MALASOMMA, Neolingua
La seconda uscita a proprio nome, dopo un percorso iniziale firmato Ergo, riporta Marco Malasomma esattamente dove lo avevamo lasciato nel 2018. La fonte da cui prende le mosse il suono è l’abusato “1984” di Orwell, la grafica che lo accompagna è di un rosso e nero feroce (ottimo l’artwork di Jime Ghirlandi), la casa che lo ospita la meritevole Stochastic Resonance.
Se Jura verteva sull’importanza della circolazione e del controllo delle informazioni, il suo successore – come dichiarato senza mediazioni dal titolo – riflette sulla semplificazione del linguaggio quale metodo per disgregare la complessità culturale di un mondo in declino. Rimangono scure le trame elettroacustiche tessute per dare forma all’intenzione, meno inclini a un portato ritmico incombente tra progressioni marziali e derive tribali – Malasomma è batterista di formazione – e decisamente virate verso soluzioni atmosferiche in cui risonanze meccaniche, arrangiamenti acustici e frequenze ambientali giocano un ruolo fondamentale.

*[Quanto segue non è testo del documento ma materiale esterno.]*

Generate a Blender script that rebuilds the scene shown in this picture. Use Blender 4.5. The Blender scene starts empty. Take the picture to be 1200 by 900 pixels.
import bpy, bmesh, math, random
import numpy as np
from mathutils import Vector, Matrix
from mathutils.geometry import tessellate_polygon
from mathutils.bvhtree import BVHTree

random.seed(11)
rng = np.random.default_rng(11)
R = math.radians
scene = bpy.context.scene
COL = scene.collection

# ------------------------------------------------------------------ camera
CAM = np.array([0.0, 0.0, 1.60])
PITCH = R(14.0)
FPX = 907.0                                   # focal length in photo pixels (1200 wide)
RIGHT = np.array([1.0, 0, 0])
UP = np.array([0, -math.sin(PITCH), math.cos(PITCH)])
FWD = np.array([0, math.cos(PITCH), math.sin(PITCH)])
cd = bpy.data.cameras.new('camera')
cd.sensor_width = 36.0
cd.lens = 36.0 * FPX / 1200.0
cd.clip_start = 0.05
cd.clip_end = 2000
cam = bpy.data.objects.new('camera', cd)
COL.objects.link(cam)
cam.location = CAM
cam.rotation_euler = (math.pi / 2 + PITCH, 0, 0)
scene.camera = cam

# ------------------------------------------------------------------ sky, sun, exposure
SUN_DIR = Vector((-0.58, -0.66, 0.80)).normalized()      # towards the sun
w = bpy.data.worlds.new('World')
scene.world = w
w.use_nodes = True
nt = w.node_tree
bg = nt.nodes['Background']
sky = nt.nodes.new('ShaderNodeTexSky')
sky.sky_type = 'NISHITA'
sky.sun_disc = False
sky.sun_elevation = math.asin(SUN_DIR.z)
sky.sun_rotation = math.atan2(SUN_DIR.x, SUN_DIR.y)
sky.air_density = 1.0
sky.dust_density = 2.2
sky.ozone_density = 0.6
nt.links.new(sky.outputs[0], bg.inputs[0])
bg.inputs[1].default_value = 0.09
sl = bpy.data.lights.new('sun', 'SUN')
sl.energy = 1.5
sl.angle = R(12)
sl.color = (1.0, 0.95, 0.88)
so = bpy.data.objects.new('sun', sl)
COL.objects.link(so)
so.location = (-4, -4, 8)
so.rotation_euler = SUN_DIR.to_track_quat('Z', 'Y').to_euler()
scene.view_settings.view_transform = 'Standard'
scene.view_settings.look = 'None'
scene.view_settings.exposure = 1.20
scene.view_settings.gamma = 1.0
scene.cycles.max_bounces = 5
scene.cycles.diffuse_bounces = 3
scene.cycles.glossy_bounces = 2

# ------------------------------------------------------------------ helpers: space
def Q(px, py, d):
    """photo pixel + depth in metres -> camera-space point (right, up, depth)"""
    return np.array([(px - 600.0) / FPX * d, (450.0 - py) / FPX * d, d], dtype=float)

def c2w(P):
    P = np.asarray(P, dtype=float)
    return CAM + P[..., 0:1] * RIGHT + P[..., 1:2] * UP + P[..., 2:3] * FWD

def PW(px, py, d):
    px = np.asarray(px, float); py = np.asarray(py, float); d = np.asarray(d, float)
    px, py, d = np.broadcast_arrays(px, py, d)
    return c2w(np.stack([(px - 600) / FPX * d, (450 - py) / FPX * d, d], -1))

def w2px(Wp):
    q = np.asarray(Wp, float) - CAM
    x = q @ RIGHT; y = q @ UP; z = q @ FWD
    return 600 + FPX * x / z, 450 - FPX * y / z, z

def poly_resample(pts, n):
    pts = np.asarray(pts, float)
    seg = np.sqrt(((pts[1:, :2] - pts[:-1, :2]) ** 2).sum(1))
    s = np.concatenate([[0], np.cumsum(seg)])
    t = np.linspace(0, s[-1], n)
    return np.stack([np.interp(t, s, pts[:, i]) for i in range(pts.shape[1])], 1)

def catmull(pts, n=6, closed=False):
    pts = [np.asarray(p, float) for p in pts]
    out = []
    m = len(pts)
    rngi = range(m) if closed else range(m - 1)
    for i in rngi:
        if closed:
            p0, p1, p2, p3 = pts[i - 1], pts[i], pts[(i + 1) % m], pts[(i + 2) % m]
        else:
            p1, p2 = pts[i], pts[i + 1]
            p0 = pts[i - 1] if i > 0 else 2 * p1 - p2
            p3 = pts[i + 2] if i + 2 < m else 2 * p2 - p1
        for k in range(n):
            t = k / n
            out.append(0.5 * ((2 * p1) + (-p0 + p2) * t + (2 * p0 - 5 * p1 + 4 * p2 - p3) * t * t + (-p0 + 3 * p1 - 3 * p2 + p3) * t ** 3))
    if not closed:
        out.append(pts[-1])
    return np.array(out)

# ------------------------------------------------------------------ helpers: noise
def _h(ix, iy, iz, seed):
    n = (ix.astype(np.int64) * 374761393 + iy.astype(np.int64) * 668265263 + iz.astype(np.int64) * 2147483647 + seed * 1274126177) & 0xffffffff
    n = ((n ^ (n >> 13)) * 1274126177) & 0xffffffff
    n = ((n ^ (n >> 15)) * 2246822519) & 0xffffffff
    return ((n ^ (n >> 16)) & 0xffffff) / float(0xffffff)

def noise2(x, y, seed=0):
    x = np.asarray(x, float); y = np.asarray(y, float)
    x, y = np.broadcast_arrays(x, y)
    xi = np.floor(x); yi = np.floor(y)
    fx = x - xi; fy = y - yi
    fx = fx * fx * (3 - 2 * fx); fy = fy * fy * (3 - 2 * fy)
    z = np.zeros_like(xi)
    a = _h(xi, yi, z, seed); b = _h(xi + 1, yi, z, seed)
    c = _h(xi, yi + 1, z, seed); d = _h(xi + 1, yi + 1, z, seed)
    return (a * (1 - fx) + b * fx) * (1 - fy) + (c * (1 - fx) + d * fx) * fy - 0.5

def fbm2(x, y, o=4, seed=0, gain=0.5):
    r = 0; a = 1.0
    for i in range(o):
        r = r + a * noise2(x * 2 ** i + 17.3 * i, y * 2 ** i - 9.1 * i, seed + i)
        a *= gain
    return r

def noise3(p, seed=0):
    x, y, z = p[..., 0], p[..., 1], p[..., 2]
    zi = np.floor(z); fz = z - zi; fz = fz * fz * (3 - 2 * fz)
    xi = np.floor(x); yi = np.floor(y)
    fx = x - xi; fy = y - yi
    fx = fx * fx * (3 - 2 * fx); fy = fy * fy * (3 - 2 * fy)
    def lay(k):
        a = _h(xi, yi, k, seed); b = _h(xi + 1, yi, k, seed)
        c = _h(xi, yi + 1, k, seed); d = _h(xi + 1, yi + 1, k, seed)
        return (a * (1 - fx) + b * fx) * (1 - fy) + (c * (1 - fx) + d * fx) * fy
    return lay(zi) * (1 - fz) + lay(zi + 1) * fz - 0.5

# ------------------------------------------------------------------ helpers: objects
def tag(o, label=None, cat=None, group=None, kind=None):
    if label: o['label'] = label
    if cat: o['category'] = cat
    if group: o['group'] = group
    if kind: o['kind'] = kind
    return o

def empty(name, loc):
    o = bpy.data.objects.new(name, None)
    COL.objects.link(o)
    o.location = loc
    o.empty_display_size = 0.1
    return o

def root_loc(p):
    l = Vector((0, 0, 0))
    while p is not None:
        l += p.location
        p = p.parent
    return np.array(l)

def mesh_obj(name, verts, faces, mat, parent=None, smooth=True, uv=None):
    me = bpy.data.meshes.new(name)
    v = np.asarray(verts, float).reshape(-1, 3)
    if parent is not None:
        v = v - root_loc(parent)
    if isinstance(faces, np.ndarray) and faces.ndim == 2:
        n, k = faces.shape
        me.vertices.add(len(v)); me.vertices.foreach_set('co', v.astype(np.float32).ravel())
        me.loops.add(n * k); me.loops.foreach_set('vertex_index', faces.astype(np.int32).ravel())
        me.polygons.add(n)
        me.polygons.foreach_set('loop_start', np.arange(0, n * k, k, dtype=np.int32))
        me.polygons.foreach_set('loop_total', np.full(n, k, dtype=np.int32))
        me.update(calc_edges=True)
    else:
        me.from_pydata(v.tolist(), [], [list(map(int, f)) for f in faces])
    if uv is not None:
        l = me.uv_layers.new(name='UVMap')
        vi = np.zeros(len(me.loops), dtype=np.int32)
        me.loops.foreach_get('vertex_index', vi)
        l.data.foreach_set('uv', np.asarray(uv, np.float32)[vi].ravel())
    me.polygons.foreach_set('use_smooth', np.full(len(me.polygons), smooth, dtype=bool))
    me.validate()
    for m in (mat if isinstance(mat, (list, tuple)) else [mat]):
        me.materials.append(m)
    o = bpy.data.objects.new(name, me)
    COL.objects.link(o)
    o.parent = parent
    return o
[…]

Lo dimostra innanzitutto la sirena con cui si apre il “Permacrisis”, segnale che racchiude l’incedere di modulazioni distopiche rese vorticose da un panning esasperato. Tocca poi alla voce affilata, quasi stridente della viola di Ambra Chiara Michelangeli – supportata dal contrabbasso di Caterina Palazzi – settare l’atmosfera di un viaggio visionario, che alterna diluizioni dark-ambient ansiogene e pulsazioni telluriche, e ingloba forme linguistiche destrutturate per dare vita a un ambiente sonoro abilmente stratificato, complesso come la realtà descritta, fondendo le intuizioni del capolavoro orwelliano a istanze di una contemporaneità spiritualmente sempre più povera.